ECONOMY

New fast-track investment on Mykonos with a special plan

New fast-track investment on Mykonos with a special plan

While many Aegean islands are concerned about their future development and identity due to the pressure of the real estate market, overdevelopment and tourism, on Mykonos the zoning of tourist villages continues unabated. A few days ago, another potential investment was put out for consultation – this time at Agrari, with a hotel and villas. This is the fifth investment of its kind to be launched on the Island of the Winds in just a few years.

The plan submitted for consultation by Invest in Greece includes a hotel unit with 82 beds, 12 furnished villas, a spa, swimming pools and an indoor gym (15,781 sq.m. built on an area of 193 hectares). The company promoting the project, Southrock Property Company Eleven, is requesting that the project be included in the strategic investment plan in order to implement the investment as a Special Spatial Development Plan for Strategic Investments (ESHASE), an urban umbrella, and to obtain fast-track approval.

‘Strategic investments… should be directed to areas with little tourism development, such as the islands of the northern Aegean’

However, the public reception to the plan was not particularly warm. Almost all (68) of the comments submitted were negative, with residents pointing out that Agrari is one of the last unspoiled areas of a tourist-saturated island.

The overconcentration of strategic investment projects on Mykonos is not only a result of the island’s tourism success, but also, in a strange way, a consequence of the “effort” to curb the creation of new tourist facilities. A ban on the construction of new tourist units in the unplanned area of the island was imposed in 2021, except for those that are promoted as strategic (ESHASE) or with a similarly favorable urban planning status (special urban plans). “The building suspension imposed on the island, but excluding this type of tourism investment, has had this effect: Some of these investments have been switched to the strategic investment model (which is not particularly demanding in terms of the amount of investment required anyway) as a way of circumventing the suspension. It is of course absurd to consider an investment on Mykonos as ‘strategic,’” says Efi Sarantakou, assistant professor of spatial policy at the University of Western Attica.

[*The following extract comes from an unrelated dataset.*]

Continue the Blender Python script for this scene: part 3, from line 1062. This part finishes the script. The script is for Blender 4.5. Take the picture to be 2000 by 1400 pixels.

“Strategic investments are not problematic in themselves, they are a tool used by many states to facilitate investments. But it should not be abused, and urban and financial incentives should not be given to overdeveloped tourist destinations. Instead, they should be directed to areas with little tourism development, such as the islands of the northern Aegean. Or in areas where there is a significant benefit to society, such as the complete regeneration of a touristically degraded area or abandoned settlement.”